I feel unfulfilled, cheated, like when I sent away for Sea monkey’s and they didn’t look at all like the ad.

So that’s why people have their gall bladders removed.

Jester, tempted to spew an all-to familiar line from “Billy Madison”, realizes who he is about to do it to and stops himself at the last moment. Now desperate to choose a response to the flame that will not get him banned, Jester knows that his words must be just right, lest he be shunned by the SDMB forever.

Uhmmmmm…errrrrrr…that was…very…uhmm… very…well, it was…uhh…a flame…[sub]at least I think it was[/sub]…but it was a…errrrrrr…

Look over there!

While everyone else is distracted by his clever diversion, Jester heads for the proverbial hills, leaving his lawn chair and, sadly, his booze, behind.

Well!
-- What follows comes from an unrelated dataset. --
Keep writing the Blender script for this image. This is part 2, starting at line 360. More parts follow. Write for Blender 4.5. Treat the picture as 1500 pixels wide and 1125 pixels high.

I ask you, is that fair? All I did was accuse him of being a narrow-minded, genocidal, fascist, bigot without any evidence or provocation, and he has the gall to say I’m not a gentleman? Did you treat Jack Dean Taylor like this? I don’t think I should have to put up with such abuse.

Aw, come on Jester! I was just commin’ over to set up my chair next to yours. Spew the line and get it over with.